Tiens regarde, dit l'Avocate. C'est le Figaro d'aujourd'hui*. Il n'y a rien qui te frappe? Pas vraiment, dit le Collégien. Tourne un peu les pages, dit l'Avocate. Voyons ça, dit le Collégien. Pages 2 à 4, "ISF: Macron pressé de lâcher du lest par sa majorité". Deux pages entières. Page 5: Las Vegas. Page 6: la Catalogne. Page 8: politique anglaise. Page 9: "Coup de semonce contre l'homéopathie". Ah oui, page 10: "Clandestin et délinquant multirécidiviste, le tueur de Marseille n'a jamais été inquiété". C'est vrai, ça vient tout à la fin.
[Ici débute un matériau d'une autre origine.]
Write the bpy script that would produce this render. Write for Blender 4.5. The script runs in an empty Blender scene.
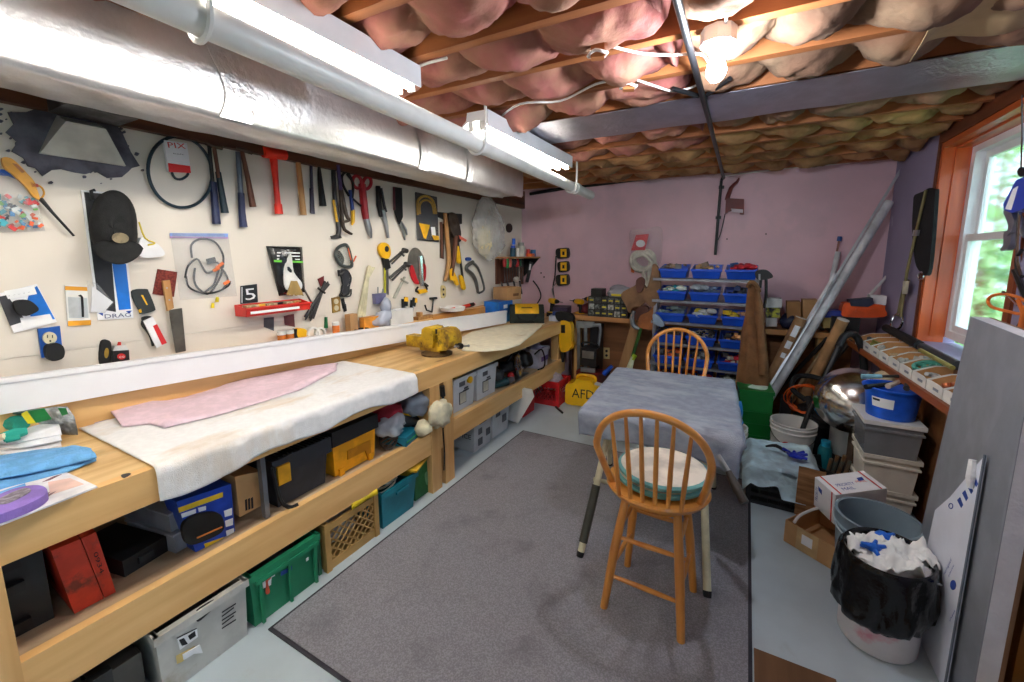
import bpy, bmesh, math, random
from mathutils import Vector, Matrix, noise
random.seed(7)
S = bpy.context.scene
COL = S.collection
V = Vector
# ------------------------------------------------------------------ camera, world, exposure
PX, PY, FL, HC = 520.0, 317.0, 418.0, 1.62
YAW = math.atan2(748 - PX, math.hypot(FL, PY - 255)); PIT = math.atan2(PY - 255, FL)
FW = V((-math.sin(YAW) * math.cos(PIT), math.cos(YAW) * math.cos(PIT), -math.sin(PIT)))
RT = V((math.cos(YAW), math.sin(YAW), 0)); UPV = RT.cross(FW); CAM = V((0, 0, HC))
cd = bpy.data.cameras.new('camera'); cam = bpy.data.objects.new('camera', cd); COL.objects.link(cam)
cd.sensor_width = 36; cd.lens = 36 * FL / 1024; cd.shift_x = (512 - PX) / 1024; cd.shift_y = (PY - 341) / 1024
cd.clip_start = .03; cd.clip_end = 200
R3 = Matrix((RT, UPV, -FW)).transposed(); cam.matrix_world = Matrix.Translation(CAM) @ R3.to_4x4()
S.camera = cam
S.view_settings.view_transform = 'Standard'; S.view_settings.look = 'None'
S.view_settings.gamma = 1; S.view_settings.use_curve_mapping = False
S.view_settings.exposure = 1.08
TUBE_E, BULB_E, SKY_E = 16.5, 300.0, 2.8
w = bpy.data.worlds.new('sky'); S.world = w; w.use_nodes = True
nt = w.node_tree; bg = nt.nodes['Background']; bg.inputs[0].default_value = (.64, .84, 1, 1); bg.inputs[1].default_value = SKY_E

XL, XR, YB, YF, ZC = -2.6, 1.08, 4.87, -1.6, 2.42   # room planes; ZC = underside of the joists
# ------------------------------------------------------------------ pixel -> point on a known plane
def ray(x, y): return FW * FL + RT * (x - PX) - UPV * (y - PY)
def FX(x, y, X): r = ray(x, y); return CAM + r * (X / r.x)
def FY(x, y, Y): r = ray(x, y); return CAM + r * (Y / r.y)
def FZ(x, y, Z=0): r = ray(x, y); return CAM + r * ((Z - HC) / r.z)
def LW(x, y, off=0): return FX(x, y, XL + off)        # on the left wall
def BW(x, y, off=0): return FY(x, y, YB - off)        # on the back wall
def RW(x, y, off=0): return FX(x, y, XR - off)        # on the right wall
# ------------------------------------------------------------------ materials
MATS = {}
def lin(c):
    out = []
    for v in c:
        v /= 255.0; out.append(v / 12.92 if v <= .04045 else ((v + .055) / 1.055) ** 2.4)
    return (*out, 1)
def M(name, rgb, rough=.5, metal=0, var=.12, scale=9, bump=0, bscale=80, rgb2=None, alpha=1, trans=0, lo=.42, hi=.62, coat=0, detail=4, stretch=None):
    if name in MATS: return MATS[name]
    m = bpy.data.materials.new(name); MATS[name] = m; m.use_nodes = True
    N, L = m.node_tree.nodes, m.node_tree.links; b = N['Principled BSDF']
    b.inputs['Roughness'].default_value = rough; b.inputs['Metallic'].default_value = metal
    b.inputs['Alpha'].default_value = alpha; b.inputs['Transmission Weight'].default_value = trans
    b.inputs['Coat Weight'].default_value = coat
    c = lin(rgb); c2 = lin(rgb2) if rgb2 else tuple(v * (1 - 2.2 * var) for v in c[:3]) + (1,)
    if rgb2 is None: c = tuple(min(1, v * (1 + .5 * var)) for v in c[:3]) + (1,)
    tc = N.new('ShaderNodeTexCoord'); mp = N.new('ShaderNodeMapping'); L.new(tc.outputs['Object'], mp.inputs[0])
    if stretch: mp.inputs['Scale'].default_value = stretch
    nz = N.new('ShaderNodeTexNoise'); nz.inputs['Scale'].default_value = scale; nz.inputs['Detail'].default_value = detail
    L.new(mp.outputs[0], nz.inputs['Vector'])
    rp = N.new('ShaderNodeValToRGB'); rp.color_ramp.elements[0].position = lo; rp.color_ramp.elements[1].position = hi
    rp.color_ramp.elements[0].color = c2; rp.color_ramp.elements[1].color = c
    L.new(nz.outputs[0], rp.inputs[0]); L.new(rp.outputs[0], b.inputs['Base Color'])
    if bump:
        nb = N.new('ShaderNodeTexNoise'); nb.inputs['Scale'].default_value = bscale; nb.inputs['Detail'].default_value = 5
        bp = N.new('ShaderNodeBump'); bp.inputs['Strength'].default_value = bump; bp.inputs['Distance'].default_value = .01
        L.new(mp.outputs[0], nb.inputs['Vector']); L.new(nb.outputs[0], bp.inputs['Height']); L.new(bp.outputs[0], b.inputs['Normal'])
    return m
def WOOD(name, rgb, rgb2, axis='Y', rough=.5, scale=14, knots=True, coat=0):
    if name in MATS: return MATS[name]
    st = {'X': (.08, 1, 1), 'Y': (1, .08, 1), 'Z': (1, 1, .08)}[axis]
    m = M(name, rgb, rough, rgb2=rgb2, scale=scale, stretch=st, lo=.3, hi=.7, detail=6, bump=.08, bscale=60, coat=coat)
    if knots:
        N, L = m.node_tree.nodes, m.node_tree.links; b = N['Principled BSDF']
        src = b.inputs['Base Color'].links[0].from_socket
        vo = N.new('ShaderNodeTexVoronoi'); vo.inputs['Scale'].default_value = 3.2
        tc = N.new('ShaderNodeTexCoord'); mp = N.new('ShaderNodeMapping'); mp.inputs['Scale'].default_value = tuple(.45 if v < 1 else 1.3 for v in st)
        L.new(tc.outputs['Object'], mp.inputs[0]); L.new(mp.outputs[0], vo.inputs['Vector'])
        r = N.new('ShaderNodeValToRGB'); r.color_ramp.elements[0].position = .02; r.color_ramp.elements[1].position = .09
        r.color_ramp.elements[0].color = (.25, .12, .05, 1); r.color_ramp.elements[1].color = (1, 1, 1, 1)
        mx = N.new('ShaderNodeMixRGB'); mx.blend_type = 'MULTIPLY'; mx.inputs[0].default_value = .8
        L.new(vo.outputs['Distance'], r.inputs[0]); L.new(src, mx.inputs[1]); L.new(r.outputs[0], mx.inputs[2]); L.new(mx.outputs[0], b.inputs['Base Color'])
    return m
def STAIN(m, rgb, scale=5, lo=.55, hi=.7, fac=.7, stretch=None):
    """dirt patches with a shape of their own over an existing material"""
    N, L = m.node_tree.nodes, m.node_tree.links; b = N['Principled BSDF']; src = b.inputs['Base Color'].links[0].from_socket
    tc = N.new('ShaderNodeTexCoord'); mp = N.new('ShaderNodeMapping'); mp.inputs['Location'].default_value = (3.1, 1.7, .4)
    if stretch: mp.inputs['Scale'].default_value = stretch
    nz = N.new('ShaderNodeTexNoise'); nz.inputs['Scale'].default_value = scale; nz.inputs['Detail'].default_value = 7; nz.inputs['Roughness'].default_value = .62
    L.new(tc.outputs['Object'], mp.inputs[0]); L.new(mp.outputs[0], nz.inputs['Vector'])
    r = N.new('ShaderNodeValToRGB'); r.color_ramp.elements[0].position = lo; r.color_ramp.elements[1].position = hi
    r.color_ramp.elements[0].color = (0, 0, 0, 1); r.color_ramp.elements[1].color = (fac, fac, fac, 1)
    mx = N.new('ShaderNodeMixRGB'); L.new(nz.outputs[0], r.inputs[0]); L.new(r.outputs[0], mx.inputs[0]); L.new(src, mx.inputs[1])
    mx.inputs[2].default_value = lin(rgb); L.new(mx.outputs[0], b.inputs['Base Color']); return m
def EMIT(name, rgb, e):
    m = M(name, rgb, .4, var=0); b = m.node_tree.nodes['Principled BSDF']
    b.inputs['Emission Color'].default_value = lin(rgb); b.inputs['Emission Strength'].default_value = e; return m
def CLEAR(name, rgb=(235, 240, 245), a=.25, rough=.15, bump=.35):
    return M(name, rgb, rough, alpha=a, var=.05, bump=bump, bscale=25)
# ------------------------------------------------------------------ mesh builder
def axes(n):
    n = n.normalized(); t = V((0, 0, 1)) if abs(n.z) < .9 else V((1, 0, 0)); u = t.cross(n).normalized(); return u, n.cross(u), n
class B:
    def __init__(s): s.bm = bmesh.new()
    def _add(s, verts, faces, bev=0, seg=2, ang=.5):
        vs = [s.bm.verts.new(v) for v in verts]; fs = []
        for f in faces:
            try: fs.append(s.bm.faces.new([vs[i] for i in f]))
            except ValueError: pass
        if bev:
            es = {e for f in fs for e in f.edges if len(e.link_faces) == 2 and e.calc_face_angle(0) > ang}
            if es: bmesh.ops.bevel(s.bm, geom=list(es), offset=bev, segments=seg, affect='EDGES', profile=.5)
        return s
    def box(s, c, d, R=None, bev=0, taper=1.0, seg=2):
        """c centre, d full sizes, R 3x3 rotation (or z-angle), taper: scale of the bottom face"""
        c = V(c); h = [x / 2 for x in d]
        if R is None: R = Matrix.Identity(3)
        elif isinstance(R, (int, float)): R = Matrix.Rotation(R, 3, 'Z')
        vs = []
        for z in (-1, 1):
            k = taper if z < 0 else 1
            for x, y in ((-1, -1), (1, -1), (1, 1), (-1, 1)): vs.append(c + R @ V((x * h[0] * k, y * h[1] * k, z * h[2])))
        return s._add(vs, [(3, 2, 1, 0), (4, 5, 6, 7), (0, 1, 5, 4), (1, 2, 6, 5), (2, 3, 7, 6), (3, 0, 4, 7)], bev, seg)
    def span(s, a, b, bev=0, taper=1.0): 
        a, b = V(a), V(b); return s.box((a + b) / 2, [abs(b[i] - a[i]) for i in range(3)], None, bev, taper)
    def prism(s, pts, vec, bev=0, seg=2):
        """pts: outline of the front; vec: from the front to the back"""
        pts = [V(p) for p in pts]; n = len(pts); vec = V(vec)
        nr = V((0, 0, 0))
        for i in range(n): a, b = pts[i], pts[(i + 1) % n]; nr += a.cross(b)
        if nr.dot(vec) > 0: pts.reverse()
        vs = pts + [p + vec for p in pts]
        fs = [tuple(range(n)), tuple(range(2 * n - 1, n - 1, -1))] + [((i + 1) % n, i, n + i, n + (i + 1) % n) for i in range(n)]
        return s._add(vs, fs, bev, seg)
    def tube(s, pts, r, n=8, smooth=0, closed=False, caps=True):
        pts = [V(p) for p in pts]
        rs = list(r) if isinstance(r, (list, tuple)) else [r] * len(pts)
        if smooth and len(pts) > 2:
            P, Q, m = [], [], len(pts); rng = range(m if closed else m - 1)
            for i in rng:
                if closed: a, b, c, d = pts[i - 1], pts[i], pts[(i + 1) % m], pts[(i + 2) % m]
                else: a, b, c, d = pts[max(i - 1, 0)], pts[i], pts[i + 1], pts[min(i + 2, m - 1)]
                for k in range(smooth):
                    t = k / smooth
                    P.append(.5 * ((2 * b) + (c - a) * t + (2 * a - 5 * b + 4 * c - d) * t * t + (3 * b - a - 3 * c + d) * t ** 3))
                    Q.append(rs[i] * (1 - t) + rs[(i + 1) % m] * t)
            if not closed: P.append(pts[-1]); Q.append(rs[-1])
            pts, rs = P, Q
        m = len(pts); rings = []; u = None
        for i, p in enumerate(pts):
            if closed: d = pts[(i + 1) % m] - pts[i - 1]
            else: d = pts[min(i + 1, m - 1)] - pts[max(i - 1, 0)]
            if d.length < 1e-9: d = V((0, 0, 1))
            d.normalize()
            if u is None: u = axes(d)[0]
            u = (u - d * u.dot(d))
            if u.length < 1e-6: u = axes(d)[0]
            u.normalize(); v = d.cross(u)
            rings.append([s.bm.verts.new(p + (u * math.cos(a) + v * math.sin(a)) * rs[i]) for a in (2 * math.pi * k / n for k in range(n))])
        for i in range(m if closed else m - 1):
            A, C = rings[i], rings[(i + 1) % m]
            for k in range(n): s.bm.faces.new((A[k], A[(k + 1) % n], C[(k + 1) % n], C[k]))
        if caps and not closed: s.bm.faces.new(rings[0][::-1]); s.bm.faces.new(rings[-1])
        return s
    def lathe(s, prof, o=(0, 0, 0), ax=(0, 0, 1), n=24, sx=1, sy=1, u=None):
        """prof: [(radius, height)] from the bottom, r=0 closes"""
        o = V(o); U, W, A = axes(V(ax))
        if u is not None: U = V(u).normalized(); W = A.cross(U)
        rings = []
        for r, h in prof:
            if r < 1e-6: rings.append([s.bm.verts.new(o + A * h)])
            else: rings.append([s.bm.verts.new(o + A * h + U * (r * sx * math.cos(2 * math.pi * k / n)) + W * (r * sy * math.sin(2 * math.pi * k / n))) for k in range(n)])
        for a, c in zip(rings, rings[1:]):
            for k in range(n):
                k2 = (k + 1) % n
                if len(a) == 1 and len(c) == 1: break
                if len(a) == 1: s.bm.faces.new((a[0], c[k2], c[k]))
                elif len(c) == 1: s.bm.faces.new((a[k], a[k2], c[0]))
                else: s.bm.faces.new((a[k], a[k2], c[k2], c[k]))
        return s
    def grid(s, f, nu, nv, thick=0):
        """f(u,v) -> point, u,v in 0..1; thick extrudes along the normals for cloth and sheets"""
        g = [[s.bm.verts.new(f(i / nu, j / nv)) for j in range(nv + 1)] for i in range(nu + 1)]
        fs = [s.bm.faces.new((g[i][j], g[i + 1][j], g[i + 1][j + 1], g[i][j + 1])) for i in range(nu) for j in range(nv)]
        if thick:
            s.bm.normal_update()
            bmesh.ops.solidify(s.bm, geom=fs, thickness=thick)
        return s
    def blob(s, c, rad, seed=0, amp=.25, freq=2.0, sub=2, flat=None, R=None):
        c = V(c); t = bmesh.new(); bmesh.ops.create_icosphere(t, subdivisions=sub, radius=1)
        mp = {}
        for v in t.verts:
            p = v.co.copy(); k = 1 + amp * noise.noise(p * freq + V((seed * 7.3, seed * 3.1, seed)))
            q = V((p.x * rad[0] * k, p.y * rad[1] * k, p.z * rad[2] * k))
            if R is not None: q = R @ q
            q = c + q
            if flat is not None and q.z < flat: q.z = flat
            mp[v] = s.bm.verts.new(q)
        for f in t.faces: s.bm.faces.new([mp[v] for v in f.verts])
        t.free(); return s
    # ---- linking
    def mesh(s, name, mat, origin, ang=40):
        bmesh.ops.recalc_face_normals(s.bm, faces=s.bm.faces[:])
        for v in s.bm.verts: v.co -= origin
        me = bpy.data.meshes.new(name); s.bm.to_mesh(me); s.bm.free()
        me.materials.append(mat); me.shade_smooth(); me.set_sharp_from_angle(angle=math.radians(ang)); return me
    def part(s, name, mat, parent, label=None, ang=40):
        o = bpy.data.objects.new(name, s.mesh(name, mat, wpos(parent), ang)); COL.objects.link(o); o.parent = parent
        if label: o['label'] = label
        return o
    def solo(s, name, mat, label, cat, group=None, kind=None, ang=40):
        xs = [v.co.copy() for v in s.bm.verts]
        lo = V([min(p[i] for p in xs) for i in range(3)]); hi = V([max(p[i] for p in xs) for i in range(3)])
        org = V(((lo.x + hi.x) / 2, (lo.y + hi.y) / 2, lo.z))
        o = bpy.data.objects.new(name, s.mesh(name, mat, org, ang)); o.location = org; COL.objects.link(o)
        return tag(o, label, cat, group, kind)
    def struct(s, name, mat, ang=40):
        o = bpy.data.objects.new(name, s.mesh(name, mat, V((0, 0, 0)), ang)); COL.objects.link(o); o['kind'] = 'structure'; return o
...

Page 10! Tu connais leur grand souci, dit l'Avocate: "apprendre à vivre avec le terrorisme". Eh bien voilà. C'est une aide à l'apprentissage. Autre chose encore? Peut-être, dit le Collégien. Tout en bas de la page, à droite, il y a une rubrique intitulée "En bref". Les faits divers, je pense. En l'occurrence, deux: une histoire d'euthanasie, d'une part, d'incendie criminel de l'autre. Cette scène à Marseille est donc présentée comme un fait divers. Juste, dit l'Avocate. Le vocabulaire utilisé le prouve aussi: "Le tueur de Marseille". La routine, quoi. Des tueurs comme ça, on en croise tous les jours. En page 10 du Figaro, par exemple. Sauf que ce type n'est pas simplement un tueur. C'est un égorgeur. A aucun moment, l'article ne dit qu'une des deux filles a été égorgée. S'il l'avait dit, l'effet de banalisation aurait été annulé**. Il ne l'a donc pas dit.

* 3 octobre 2017.
** Cf. Anne-Marie Delcambre, L'Islam des interdits, Desclée de Brouwer, p. 65-66.





10/01/2017

Les résumer

Mon colonel, nous sommes particulièrement heureux de vous accueillir ce soir à ce micro, dit la Sous-cheffe. Vous êtes un spécialiste reconnu des problèmes de ..., problèmes auxquels vous avez déjà consacré plusieurs ouvrages importants. On ne trahira ici aucun secret en disant que vous occupez de hautes fonctions à la ... Dans votre dernier livre, vous décrivez en détail certaines situations auxquelles vous avez été récemment confronté. Vous-même, personnellement, quelles leçons en avez-vous tiré? Question délicate, dit le Colonel. Première leçon, quand on se lance dans ce genre de choses, le mieux encore est de n'en parler à personne. Je reconnais que je ne donne pas ici l'exemple, mais l'exception confirme la règle. N'en parler à personne, autrement dit agir seul. Autant que possible. C'est ce que disait déjà Machiavel. On limite ainsi les risques. Deuxième leçon, veiller à ne laisser aucune trace. Je n'entre pas ici dans les détails. On y passerait la soirée. Juste un mot à propos du téléphone cellulaire. On dit qu'il n'est pas possible de s'en passer. Je m'en passe moi-même très bien. Troisième leçon, adapter son action à ce qu'on est capable de faire. Autrement, on en prend pour trente ans. Voilà, je crois avoir fait le tour du sujet. Merci mon colonel, dit la Sous-cheffe. Vos propos sont très clairs, j'ose espérer que les auditeurs en auront retenu la substantifique moelle.